DIRECTIVE:
All material below is to be reproduced exactly.

## START RECORDED DATA

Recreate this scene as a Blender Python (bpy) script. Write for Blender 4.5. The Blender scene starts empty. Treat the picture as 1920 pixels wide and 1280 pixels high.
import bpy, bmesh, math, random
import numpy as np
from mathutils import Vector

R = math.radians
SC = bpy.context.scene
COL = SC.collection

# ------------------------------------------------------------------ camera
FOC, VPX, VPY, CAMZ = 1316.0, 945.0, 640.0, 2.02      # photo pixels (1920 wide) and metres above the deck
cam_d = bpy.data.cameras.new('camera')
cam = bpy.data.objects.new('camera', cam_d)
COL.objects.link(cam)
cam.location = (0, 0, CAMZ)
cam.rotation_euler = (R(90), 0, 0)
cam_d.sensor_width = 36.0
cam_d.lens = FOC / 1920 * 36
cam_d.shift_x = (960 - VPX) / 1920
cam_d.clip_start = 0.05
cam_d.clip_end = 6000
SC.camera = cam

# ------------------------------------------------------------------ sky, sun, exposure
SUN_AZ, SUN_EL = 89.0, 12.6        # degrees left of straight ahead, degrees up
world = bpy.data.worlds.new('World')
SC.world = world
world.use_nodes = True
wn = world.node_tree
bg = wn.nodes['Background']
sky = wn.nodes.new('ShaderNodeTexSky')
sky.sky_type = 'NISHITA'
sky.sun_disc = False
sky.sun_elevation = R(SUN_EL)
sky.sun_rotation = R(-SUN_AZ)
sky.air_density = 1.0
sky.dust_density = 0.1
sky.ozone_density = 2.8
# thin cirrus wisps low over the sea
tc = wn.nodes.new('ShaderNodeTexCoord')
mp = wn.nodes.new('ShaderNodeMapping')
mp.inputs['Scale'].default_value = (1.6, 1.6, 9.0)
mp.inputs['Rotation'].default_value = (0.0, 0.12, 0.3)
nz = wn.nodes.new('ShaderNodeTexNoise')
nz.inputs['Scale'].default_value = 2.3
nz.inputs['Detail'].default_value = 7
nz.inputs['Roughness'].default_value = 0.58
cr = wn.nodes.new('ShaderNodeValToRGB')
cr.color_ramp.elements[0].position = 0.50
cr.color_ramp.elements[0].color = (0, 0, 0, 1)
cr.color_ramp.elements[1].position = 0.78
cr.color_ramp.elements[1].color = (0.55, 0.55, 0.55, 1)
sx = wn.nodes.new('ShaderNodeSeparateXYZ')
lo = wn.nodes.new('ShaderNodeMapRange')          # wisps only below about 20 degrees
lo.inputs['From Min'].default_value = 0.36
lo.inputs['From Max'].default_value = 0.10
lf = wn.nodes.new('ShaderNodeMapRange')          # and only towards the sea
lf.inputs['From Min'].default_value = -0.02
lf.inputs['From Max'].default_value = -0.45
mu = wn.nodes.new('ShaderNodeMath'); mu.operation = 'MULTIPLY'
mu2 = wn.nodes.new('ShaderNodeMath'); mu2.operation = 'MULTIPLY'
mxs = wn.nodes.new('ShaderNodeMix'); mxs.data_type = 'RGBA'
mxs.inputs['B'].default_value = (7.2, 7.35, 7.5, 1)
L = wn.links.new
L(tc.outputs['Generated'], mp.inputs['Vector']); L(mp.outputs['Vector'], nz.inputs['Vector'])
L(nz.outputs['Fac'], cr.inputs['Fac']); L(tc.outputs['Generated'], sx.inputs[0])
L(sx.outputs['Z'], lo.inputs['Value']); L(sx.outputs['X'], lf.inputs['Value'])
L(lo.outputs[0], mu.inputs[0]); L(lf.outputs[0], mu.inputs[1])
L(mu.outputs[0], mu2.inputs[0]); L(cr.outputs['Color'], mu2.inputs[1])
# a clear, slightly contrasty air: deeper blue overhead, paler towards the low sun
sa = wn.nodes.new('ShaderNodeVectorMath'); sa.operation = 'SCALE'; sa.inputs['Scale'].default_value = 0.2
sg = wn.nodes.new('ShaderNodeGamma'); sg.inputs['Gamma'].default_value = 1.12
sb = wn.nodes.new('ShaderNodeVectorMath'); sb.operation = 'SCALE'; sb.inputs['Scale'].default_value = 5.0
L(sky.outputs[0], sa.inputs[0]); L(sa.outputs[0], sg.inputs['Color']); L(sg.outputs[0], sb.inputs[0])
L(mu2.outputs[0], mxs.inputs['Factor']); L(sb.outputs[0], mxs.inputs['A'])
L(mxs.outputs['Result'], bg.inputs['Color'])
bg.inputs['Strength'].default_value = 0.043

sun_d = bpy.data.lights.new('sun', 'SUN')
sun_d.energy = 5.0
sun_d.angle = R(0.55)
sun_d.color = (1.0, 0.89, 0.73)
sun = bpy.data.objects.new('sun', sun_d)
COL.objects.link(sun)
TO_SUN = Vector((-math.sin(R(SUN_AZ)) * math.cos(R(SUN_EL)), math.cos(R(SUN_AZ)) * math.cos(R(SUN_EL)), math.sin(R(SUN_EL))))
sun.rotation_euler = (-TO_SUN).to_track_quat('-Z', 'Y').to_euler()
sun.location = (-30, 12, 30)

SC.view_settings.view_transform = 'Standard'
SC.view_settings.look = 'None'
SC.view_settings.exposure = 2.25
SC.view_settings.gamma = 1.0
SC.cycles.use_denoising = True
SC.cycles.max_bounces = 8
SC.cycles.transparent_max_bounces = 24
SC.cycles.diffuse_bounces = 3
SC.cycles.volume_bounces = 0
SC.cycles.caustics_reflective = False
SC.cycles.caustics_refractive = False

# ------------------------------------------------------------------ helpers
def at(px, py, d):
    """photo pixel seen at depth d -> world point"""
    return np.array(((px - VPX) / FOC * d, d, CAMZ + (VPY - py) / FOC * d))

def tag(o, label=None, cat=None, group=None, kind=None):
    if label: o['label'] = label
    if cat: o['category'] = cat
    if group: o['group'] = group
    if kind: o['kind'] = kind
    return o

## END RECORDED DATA

TASK ANSWER:
Recreate this scene as a Blender Python (bpy) script. Write for Blender 4.5. The Blender scene starts empty. Treat the picture as 1920 pixels wide and 1280 pixels high.
import bpy, bmesh, math, random
import numpy as np
from mathutils import Vector

R = math.radians
SC = bpy.context.scene
COL = SC.collection

# ------------------------------------------------------------------ camera
FOC, VPX, VPY, CAMZ = 1316.0, 945.0, 640.0, 2.02      # photo pixels (1920 wide) and metres above the deck
cam_d = bpy.data.cameras.new('camera')
cam = bpy.data.objects.new('camera', cam_d)
COL.objects.link(cam)
cam.location = (0, 0, CAMZ)
cam.rotation_euler = (R(90), 0, 0)
cam_d.sensor_width = 36.0
cam_d.lens = FOC / 1920 * 36
cam_d.shift_x = (960 - VPX) / 1920
cam_d.clip_start = 0.05
cam_d.clip_end = 6000
SC.camera = cam

# ------------------------------------------------------------------ sky, sun, exposure
SUN_AZ, SUN_EL = 89.0, 12.6        # degrees left of straight ahead, degrees up
world = bpy.data.worlds.new('World')
SC.world = world
world.use_nodes = True
wn = world.node_tree
bg = wn.nodes['Background']
sky = wn.nodes.new('ShaderNodeTexSky')
sky.sky_type = 'NISHITA'
sky.sun_disc = False
sky.sun_elevation = R(SUN_EL)
sky.sun_rotation = R(-SUN_AZ)
sky.air_density = 1.0
sky.dust_density = 0.1
sky.ozone_density = 2.8
# thin cirrus wisps low over the sea
tc = wn.nodes.new('ShaderNodeTexCoord')
mp = wn.nodes.new('ShaderNodeMapping')
mp.inputs['Scale'].default_value = (1.6, 1.6, 9.0)
mp.inputs['Rotation'].default_value = (0.0, 0.12, 0.3)
nz = wn.nodes.new('ShaderNodeTexNoise')
nz.inputs['Scale'].default_value = 2.3
nz.inputs['Detail'].default_value = 7
nz.inputs['Roughness'].default_value = 0.58
cr = wn.nodes.new('ShaderNodeValToRGB')
cr.color_ramp.elements[0].position = 0.50
cr.color_ramp.elements[0].color = (0, 0, 0, 1)
cr.color_ramp.elements[1].position = 0.78
cr.color_ramp.elements[1].color = (0.55, 0.55, 0.55, 1)
sx = wn.nodes.new('ShaderNodeSeparateXYZ')
lo = wn.nodes.new('ShaderNodeMapRange')          # wisps only below about 20 degrees
lo.inputs['From Min'].default_value = 0.36
lo.inputs['From Max'].default_value = 0.10
lf = wn.nodes.new('ShaderNodeMapRange')          # and only towards the sea
lf.inputs['From Min'].default_value = -0.02
lf.inputs['From Max'].default_value = -0.45
mu = wn.nodes.new('ShaderNodeMath'); mu.operation = 'MULTIPLY'
mu2 = wn.nodes.new('ShaderNodeMath'); mu2.operation = 'MULTIPLY'
mxs = wn.nodes.new('ShaderNodeMix'); mxs.data_type = 'RGBA'
mxs.inputs['B'].default_value = (7.2, 7.35, 7.5, 1)
L = wn.links.new
L(tc.outputs['Generated'], mp.inputs['Vector']); L(mp.outputs['Vector'], nz.inputs['Vector'])
L(nz.outputs['Fac'], cr.inputs['Fac']); L(tc.outputs['Generated'], sx.inputs[0])
L(sx.outputs['Z'], lo.inputs['Value']); L(sx.outputs['X'], lf.inputs['Value'])
L(lo.outputs[0], mu.inputs[0]); L(lf.outputs[0], mu.inputs[1])
L(mu.outputs[0], mu2.inputs[0]); L(cr.outputs['Color'], mu2.inputs[1])
# a clear, slightly contrasty air: deeper blue overhead, paler towards the low sun
sa = wn.nodes.new('ShaderNodeVectorMath'); sa.operation = 'SCALE'; sa.inputs['Scale'].default_value = 0.2
sg = wn.nodes.new('ShaderNodeGamma'); sg.inputs['Gamma'].default_value = 1.12
sb = wn.nodes.new('ShaderNodeVectorMath'); sb.operation = 'SCALE'; sb.inputs['Scale'].default_value = 5.0
L(sky.outputs[0], sa.inputs[0]); L(sa.outputs[0], sg.inputs['Color']); L(sg.outputs[0], sb.inputs[0])
L(mu2.outputs[0], mxs.inputs['Factor']); L(sb.outputs[0], mxs.inputs['A'])
L(mxs.outputs['Result'], bg.inputs['Color'])
bg.inputs['Strength'].default_value = 0.043

sun_d = bpy.data.lights.new('sun', 'SUN')
sun_d.energy = 5.0
sun_d.angle = R(0.55)
sun_d.color = (1.0, 0.89, 0.73)
sun = bpy.data.objects.new('sun', sun_d)
COL.objects.link(sun)
TO_SUN = Vector((-math.sin(R(SUN_AZ)) * math.cos(R(SUN_EL)), math.cos(R(SUN_AZ)) * math.cos(R(SUN_EL)), math.sin(R(SUN_EL))))
sun.rotation_euler = (-TO_SUN).to_track_quat('-Z', 'Y').to_euler()
sun.location = (-30, 12, 30)

SC.view_settings.view_transform = 'Standard'
SC.view_settings.look = 'None'
SC.view_settings.exposure = 2.25
SC.view_settings.gamma = 1.0
SC.cycles.use_denoising = True
SC.cycles.max_bounces = 8
SC.cycles.transparent_max_bounces = 24
SC.cycles.diffuse_bounces = 3
SC.cycles.volume_bounces = 0
SC.cycles.caustics_reflective = False
SC.cycles.caustics_refractive = False

# ------------------------------------------------------------------ helpers
def at(px, py, d):
    """photo pixel seen at depth d -> world point"""
    return np.array(((px - VPX) / FOC * d, d, CAMZ + (VPY - py) / FOC * d))

def tag(o, label=None, cat=None, group=None, kind=None):
    if label: o['label'] = label
    if cat: o['category'] = cat
    if group: o['group'] = group
    if kind: o['kind'] = kind
    return o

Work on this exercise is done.